### WHAT IS REQUIRED
Output all lines exactly, with nothing added or dropped.

● ● ● ● ● ● ●

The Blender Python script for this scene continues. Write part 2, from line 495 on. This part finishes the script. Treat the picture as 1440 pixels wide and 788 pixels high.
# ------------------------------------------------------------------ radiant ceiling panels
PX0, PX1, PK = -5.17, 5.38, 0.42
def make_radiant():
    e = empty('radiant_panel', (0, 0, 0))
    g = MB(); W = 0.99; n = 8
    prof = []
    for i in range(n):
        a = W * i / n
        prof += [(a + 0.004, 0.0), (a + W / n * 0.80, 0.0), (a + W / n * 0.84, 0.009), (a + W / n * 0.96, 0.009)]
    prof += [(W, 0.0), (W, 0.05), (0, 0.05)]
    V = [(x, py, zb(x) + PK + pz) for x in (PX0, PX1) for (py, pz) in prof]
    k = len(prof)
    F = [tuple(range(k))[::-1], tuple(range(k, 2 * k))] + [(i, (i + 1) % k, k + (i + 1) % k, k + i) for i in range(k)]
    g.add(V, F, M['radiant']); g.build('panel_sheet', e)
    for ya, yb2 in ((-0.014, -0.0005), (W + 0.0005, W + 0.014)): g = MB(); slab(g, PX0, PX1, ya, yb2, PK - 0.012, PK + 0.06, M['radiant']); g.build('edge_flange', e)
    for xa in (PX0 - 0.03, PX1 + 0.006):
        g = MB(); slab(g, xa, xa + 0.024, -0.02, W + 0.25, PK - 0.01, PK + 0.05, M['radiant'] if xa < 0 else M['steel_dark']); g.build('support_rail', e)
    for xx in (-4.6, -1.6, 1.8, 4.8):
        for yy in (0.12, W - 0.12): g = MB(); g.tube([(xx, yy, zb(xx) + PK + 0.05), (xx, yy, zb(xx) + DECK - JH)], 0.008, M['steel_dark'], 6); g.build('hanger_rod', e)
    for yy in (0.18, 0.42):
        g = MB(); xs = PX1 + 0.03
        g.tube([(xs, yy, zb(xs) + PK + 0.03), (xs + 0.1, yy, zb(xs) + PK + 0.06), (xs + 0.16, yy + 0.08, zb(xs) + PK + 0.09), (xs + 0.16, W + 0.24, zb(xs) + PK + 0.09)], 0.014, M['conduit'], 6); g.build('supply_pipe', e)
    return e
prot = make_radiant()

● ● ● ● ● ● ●

### THE COMPLETED TASK
The Blender Python script for this scene continues. Write part 2, from line 495 on. This part finishes the script. Treat the picture as 1440 pixels wide and 788 pixels high.
# ------------------------------------------------------------------ radiant ceiling panels
PX0, PX1, PK = -5.17, 5.38, 0.42
def make_radiant():
    e = empty('radiant_panel', (0, 0, 0))
    g = MB(); W = 0.99; n = 8
    prof = []
    for i in range(n):
        a = W * i / n
        prof += [(a + 0.004, 0.0), (a + W / n * 0.80, 0.0), (a + W / n * 0.84, 0.009), (a + W / n * 0.96, 0.009)]
    prof += [(W, 0.0), (W, 0.05), (0, 0.05)]
    V = [(x, py, zb(x) + PK + pz) for x in (PX0, PX1) for (py, pz) in prof]
    k = len(prof)
    F = [tuple(range(k))[::-1], tuple(range(k, 2 * k))] + [(i, (i + 1) % k, k + (i + 1) % k, k + i) for i in range(k)]
    g.add(V, F, M['radiant']); g.build('panel_sheet', e)
    for ya, yb2 in ((-0.014, -0.0005), (W + 0.0005, W + 0.014)): g = MB(); slab(g, PX0, PX1, ya, yb2, PK - 0.012, PK + 0.06, M['radiant']); g.build('edge_flange', e)
    for xa in (PX0 - 0.03, PX1 + 0.006):
        g = MB(); slab(g, xa, xa + 0.024, -0.02, W + 0.25, PK - 0.01, PK + 0.05, M['radiant'] if xa < 0 else M['steel_dark']); g.build('support_rail', e)
    for xx in (-4.6, -1.6, 1.8, 4.8):
        for yy in (0.12, W - 0.12): g = MB(); g.tube([(xx, yy, zb(xx) + PK + 0.05), (xx, yy, zb(xx) + DECK - JH)], 0.008, M['steel_dark'], 6); g.build('hanger_rod', e)
    for yy in (0.18, 0.42):
        g = MB(); xs = PX1 + 0.03
        g.tube([(xs, yy, zb(xs) + PK + 0.03), (xs + 0.1, yy, zb(xs) + PK + 0.06), (xs + 0.16, yy + 0.08, zb(xs) + PK + 0.09), (xs + 0.16, W + 0.24, zb(xs) + PK + 0.09)], 0.014, M['conduit'], 6); g.build('supply_pipe', e)
    return e
prot = make_radiant()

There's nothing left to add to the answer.